What needs to be done:
The data below holds a line containing "o.location = Vector((0, 0, -3.674" and a line containing "0, random.uniform(-.003, .003))"; please quote exactly those two lines and every line between them, and nothing else.
--- begin Data lines ---
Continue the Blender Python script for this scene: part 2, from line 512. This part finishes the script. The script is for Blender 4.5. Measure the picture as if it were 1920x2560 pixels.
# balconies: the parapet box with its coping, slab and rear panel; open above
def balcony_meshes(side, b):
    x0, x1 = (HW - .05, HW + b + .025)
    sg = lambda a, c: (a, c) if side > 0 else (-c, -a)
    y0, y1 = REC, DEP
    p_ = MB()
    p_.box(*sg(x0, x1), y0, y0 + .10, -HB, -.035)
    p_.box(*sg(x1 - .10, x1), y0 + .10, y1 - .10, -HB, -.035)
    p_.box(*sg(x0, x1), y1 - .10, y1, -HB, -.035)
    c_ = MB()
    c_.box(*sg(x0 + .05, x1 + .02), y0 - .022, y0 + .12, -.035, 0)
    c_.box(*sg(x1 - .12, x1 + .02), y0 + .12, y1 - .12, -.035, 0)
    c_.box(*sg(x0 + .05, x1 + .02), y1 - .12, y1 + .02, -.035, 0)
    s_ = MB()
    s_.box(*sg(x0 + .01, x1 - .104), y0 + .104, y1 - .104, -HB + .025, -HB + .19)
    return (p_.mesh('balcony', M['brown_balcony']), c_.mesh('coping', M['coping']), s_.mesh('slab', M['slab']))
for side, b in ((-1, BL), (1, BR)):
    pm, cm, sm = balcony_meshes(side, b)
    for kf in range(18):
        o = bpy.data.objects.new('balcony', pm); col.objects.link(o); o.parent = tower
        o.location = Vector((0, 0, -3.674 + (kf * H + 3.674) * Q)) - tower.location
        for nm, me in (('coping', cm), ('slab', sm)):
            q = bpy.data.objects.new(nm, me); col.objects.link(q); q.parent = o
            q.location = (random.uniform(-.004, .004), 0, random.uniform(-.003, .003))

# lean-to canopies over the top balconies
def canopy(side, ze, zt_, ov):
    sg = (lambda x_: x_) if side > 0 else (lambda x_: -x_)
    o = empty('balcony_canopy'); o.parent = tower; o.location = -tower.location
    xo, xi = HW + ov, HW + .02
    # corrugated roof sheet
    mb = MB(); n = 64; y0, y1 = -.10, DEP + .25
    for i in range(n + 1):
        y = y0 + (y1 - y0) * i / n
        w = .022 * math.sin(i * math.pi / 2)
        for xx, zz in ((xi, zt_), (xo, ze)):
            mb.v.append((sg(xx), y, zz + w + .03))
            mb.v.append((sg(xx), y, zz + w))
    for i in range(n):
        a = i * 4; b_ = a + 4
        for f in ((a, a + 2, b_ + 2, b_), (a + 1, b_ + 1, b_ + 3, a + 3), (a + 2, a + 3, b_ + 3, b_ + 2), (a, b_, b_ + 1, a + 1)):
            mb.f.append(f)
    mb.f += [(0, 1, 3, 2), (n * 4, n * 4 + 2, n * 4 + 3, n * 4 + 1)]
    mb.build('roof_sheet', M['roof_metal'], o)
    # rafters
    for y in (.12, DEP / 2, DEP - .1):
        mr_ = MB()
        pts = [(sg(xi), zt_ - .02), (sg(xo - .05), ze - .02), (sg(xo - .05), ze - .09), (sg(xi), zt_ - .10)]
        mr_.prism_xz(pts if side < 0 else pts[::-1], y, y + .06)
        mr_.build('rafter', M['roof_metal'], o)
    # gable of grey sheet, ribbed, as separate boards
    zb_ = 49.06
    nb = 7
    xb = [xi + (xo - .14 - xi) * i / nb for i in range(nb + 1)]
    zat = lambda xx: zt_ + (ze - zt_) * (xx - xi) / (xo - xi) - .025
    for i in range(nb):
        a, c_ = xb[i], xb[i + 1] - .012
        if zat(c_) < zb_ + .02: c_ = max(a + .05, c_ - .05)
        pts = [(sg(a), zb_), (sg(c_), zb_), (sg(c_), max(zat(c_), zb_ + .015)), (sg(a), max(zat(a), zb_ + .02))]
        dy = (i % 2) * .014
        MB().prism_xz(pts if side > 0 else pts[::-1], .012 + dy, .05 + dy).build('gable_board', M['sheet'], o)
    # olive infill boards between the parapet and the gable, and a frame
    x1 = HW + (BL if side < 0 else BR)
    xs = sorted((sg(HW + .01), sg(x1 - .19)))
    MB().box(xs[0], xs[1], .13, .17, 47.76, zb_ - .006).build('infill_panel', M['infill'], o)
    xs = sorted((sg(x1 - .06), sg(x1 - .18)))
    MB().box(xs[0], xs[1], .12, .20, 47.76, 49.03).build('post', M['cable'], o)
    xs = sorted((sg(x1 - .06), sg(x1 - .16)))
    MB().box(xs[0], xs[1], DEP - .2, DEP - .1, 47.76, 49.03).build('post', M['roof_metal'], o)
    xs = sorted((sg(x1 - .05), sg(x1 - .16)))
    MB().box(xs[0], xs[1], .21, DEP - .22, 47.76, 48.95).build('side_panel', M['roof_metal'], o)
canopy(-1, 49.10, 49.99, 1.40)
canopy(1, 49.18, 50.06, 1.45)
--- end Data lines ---
Right answer:
        o.location = Vector((0, 0, -3.674 + (kf * H + 3.674) * Q)) - tower.location
        for nm, me in (('coping', cm), ('slab', sm)):
            q = bpy.data.objects.new(nm, me); col.objects.link(q); q.parent = o
            q.location = (random.uniform(-.004, .004), 0, random.uniform(-.003, .003))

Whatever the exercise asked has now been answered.